Me-tempo

Ho cominciato a scrivere almeno cinque volte qualcosa sul Tempo.
Ogni volta, dopo 20/30 righe ho strappato il pezzo di carta dal monitor e l'ho gettato nel cestino.
Ho un rapporto morboso, con il tempo, io.
Per me è soprattutto la misura, fra nascita e morte, con la quale si segnano, come tacche su un albero, avvenimenti importanti che hanno reso più gioiosa o più infelice la vita di un essere umano.
Lo misuro di norma in anni. L'anno in cui ho imparato a leggere e scrivere, paroline semplici, okay. Gli anni in cui mi sono misurata a scuola con i compagni di classe... spirito di competitività molto acceso, perché c'erano stati gli anni in cui avevo imparato cosa volesse dire "dolore" e, prendendo ogni giorno 10 e lode, una volta rientrata a casa, mi sembrava che certi dolori potessero affievolirsi, almeno per un po', sostituiti da un orgoglio materno al quale poi, più avanti nel tempo, con analisi meno emotive e più razionali, ho dato un significato diverso, accollandomi parte di quel dolore che ad oggi, a scadenza, o come un'effetto serra, è ancora è mio.
È l'anno delle vittorie nello sport, e quelle sì che venivano scandite dal cronometro dell'allenatore o da quello dei giudici di gara. Secondi velocissimi per gare di velocità, minuti spaccacuore per mille metri girati attorno al campo sportivo. Ore lunghe anni per maratone corse con l'orologio della prima comunione, quello d'acciaio waterproof che sbatteva sul polso ossuto, impregnandosi del sudore che fuoriusciva da ogni poro, soprattutto nelle salite assolate. Non ho mai capito perché la "vena malata" non sia scoppiata durante certi momenti, invece che in tutt'altra occasione.
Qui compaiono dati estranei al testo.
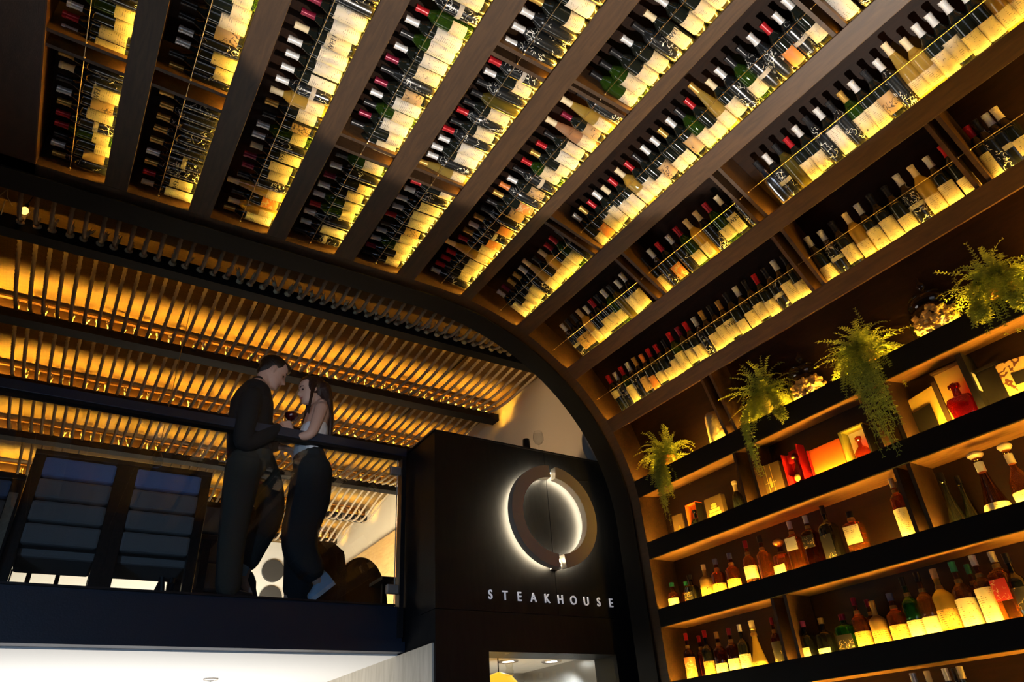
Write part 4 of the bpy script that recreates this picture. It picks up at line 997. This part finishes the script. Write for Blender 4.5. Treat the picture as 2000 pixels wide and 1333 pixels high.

Il momento dell'arrivo era sempre il momento più entusiasmante: VITTORIA, e anche se il tempo non era stato eccellente a 14 anni pensi che ne avrai così tanto davanti che il momento te lo godi tutto con una gioia incredibile.
Non totale, però... perché in tutto il tempo che hai dedicato a vincere, non hai mai avuto la soddisfazione di vederli lì, come facevano tutti gli altri, ad applaudirti e ad incitarti a pochi metri dal traguardo.
E non perché non avessero tempo, lo sai... ma perché lui il tempo lo stava sprecando con qualche baldracca a ore, brindando insieme con un vinaccio qualunque. E lei a casa, a soffrire in silenzio, stupida donna molle, ad aspettare, guardando il suo orologino dal quadrante piccolo e rotondo, il tuo rientro col trofeo da mettere sopra la credenza in soggiorno, a diventare un raccoglitore di polvere e testimonianza di un tempo che di lì a poco non sarebbe più stato.
Anni dopo, leggendo
un libro, hai capito che tempo addietro avresti voluto essere come il piccolo vecchio strano saggio bambino del libro,
Piccolo Padre Tempo, e dopo aver preso tempo e coraggio avresti dovuto agire come lui. Hai presente anche quando: il momento giusto, il tempus optimus, quando loro erano andati via per qualche giorno e tu sapevi perché. I piccoli si fidavano di te e tu sapevi scrivere molto bene, anche se non in inglese. Dopo aver messo fine al loro tempo, su un foglio bianco la scritta in nero, col pennarello a punta grossa, "
Fatto perché eravamo in troppi".
Dopodiché anche il tuo tempo, avrebbe avuto fine.
Ma così non è stato e ora hai speso del tempo per riscattare il tempo.